[DESCRIPTION OF THE TASK]: Output the lines that follow exactly as they are.

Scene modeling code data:
begin

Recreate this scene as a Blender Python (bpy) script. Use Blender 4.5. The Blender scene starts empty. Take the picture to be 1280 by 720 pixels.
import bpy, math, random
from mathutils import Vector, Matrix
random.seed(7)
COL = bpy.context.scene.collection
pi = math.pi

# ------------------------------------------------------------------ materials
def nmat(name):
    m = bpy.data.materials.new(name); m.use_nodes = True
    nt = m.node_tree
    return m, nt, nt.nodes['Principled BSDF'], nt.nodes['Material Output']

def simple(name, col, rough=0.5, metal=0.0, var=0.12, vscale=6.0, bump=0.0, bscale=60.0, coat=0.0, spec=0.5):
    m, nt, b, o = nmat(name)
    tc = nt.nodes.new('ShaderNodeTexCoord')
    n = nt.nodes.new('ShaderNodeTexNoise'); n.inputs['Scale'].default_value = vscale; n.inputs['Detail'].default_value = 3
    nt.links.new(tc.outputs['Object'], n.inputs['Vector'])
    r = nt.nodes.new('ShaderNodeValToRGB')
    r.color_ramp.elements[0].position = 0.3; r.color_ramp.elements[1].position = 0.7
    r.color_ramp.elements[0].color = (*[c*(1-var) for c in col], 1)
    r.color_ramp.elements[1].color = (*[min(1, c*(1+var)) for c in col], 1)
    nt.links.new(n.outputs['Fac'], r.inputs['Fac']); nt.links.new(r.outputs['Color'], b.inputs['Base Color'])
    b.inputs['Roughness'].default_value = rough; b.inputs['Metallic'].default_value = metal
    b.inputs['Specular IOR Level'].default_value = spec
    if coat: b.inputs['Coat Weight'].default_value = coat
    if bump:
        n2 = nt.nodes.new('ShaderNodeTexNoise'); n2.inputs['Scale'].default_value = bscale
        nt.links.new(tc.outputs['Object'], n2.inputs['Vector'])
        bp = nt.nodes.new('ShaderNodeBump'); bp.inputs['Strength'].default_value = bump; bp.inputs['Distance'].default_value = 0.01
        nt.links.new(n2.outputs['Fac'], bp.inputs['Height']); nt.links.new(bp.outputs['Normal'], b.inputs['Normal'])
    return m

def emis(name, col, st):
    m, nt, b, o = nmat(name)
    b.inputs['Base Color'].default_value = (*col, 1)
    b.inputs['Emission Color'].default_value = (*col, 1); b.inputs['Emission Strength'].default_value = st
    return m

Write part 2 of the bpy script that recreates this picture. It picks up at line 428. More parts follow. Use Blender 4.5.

end

[EXERCISE RESULT]:
Recreate this scene as a Blender Python (bpy) script. Use Blender 4.5. The Blender scene starts empty. Take the picture to be 1280 by 720 pixels.
import bpy, math, random
from mathutils import Vector, Matrix
random.seed(7)
COL = bpy.context.scene.collection
pi = math.pi

# ------------------------------------------------------------------ materials
def nmat(name):
    m = bpy.data.materials.new(name); m.use_nodes = True
    nt = m.node_tree
    return m, nt, nt.nodes['Principled BSDF'], nt.nodes['Material Output']

def simple(name, col, rough=0.5, metal=0.0, var=0.12, vscale=6.0, bump=0.0, bscale=60.0, coat=0.0, spec=0.5):
    m, nt, b, o = nmat(name)
    tc = nt.nodes.new('ShaderNodeTexCoord')
    n = nt.nodes.new('ShaderNodeTexNoise'); n.inputs['Scale'].default_value = vscale; n.inputs['Detail'].default_value = 3
    nt.links.new(tc.outputs['Object'], n.inputs['Vector'])
    r = nt.nodes.new('ShaderNodeValToRGB')
    r.color_ramp.elements[0].position = 0.3; r.color_ramp.elements[1].position = 0.7
    r.color_ramp.elements[0].color = (*[c*(1-var) for c in col], 1)
    r.color_ramp.elements[1].color = (*[min(1, c*(1+var)) for c in col], 1)
    nt.links.new(n.outputs['Fac'], r.inputs['Fac']); nt.links.new(r.outputs['Color'], b.inputs['Base Color'])
    b.inputs['Roughness'].default_value = rough; b.inputs['Metallic'].default_value = metal
    b.inputs['Specular IOR Level'].default_value = spec
    if coat: b.inputs['Coat Weight'].default_value = coat
    if bump:
        n2 = nt.nodes.new('ShaderNodeTexNoise'); n2.inputs['Scale'].default_value = bscale
        nt.links.new(tc.outputs['Object'], n2.inputs['Vector'])
        bp = nt.nodes.new('ShaderNodeBump'); bp.inputs['Strength'].default_value = bump; bp.inputs['Distance'].default_value = 0.01
        nt.links.new(n2.outputs['Fac'], bp.inputs['Height']); nt.links.new(bp.outputs['Normal'], b.inputs['Normal'])
    return m

def emis(name, col, st):
    m, nt, b, o = nmat(name)
    b.inputs['Base Color'].default_value = (*col, 1)
    b.inputs['Emission Color'].default_value = (*col, 1); b.inputs['Emission Strength'].default_value = st
    return m

Write part 2 of the bpy script that recreates this picture. It picks up at line 428. More parts follow. Use Blender 4.5.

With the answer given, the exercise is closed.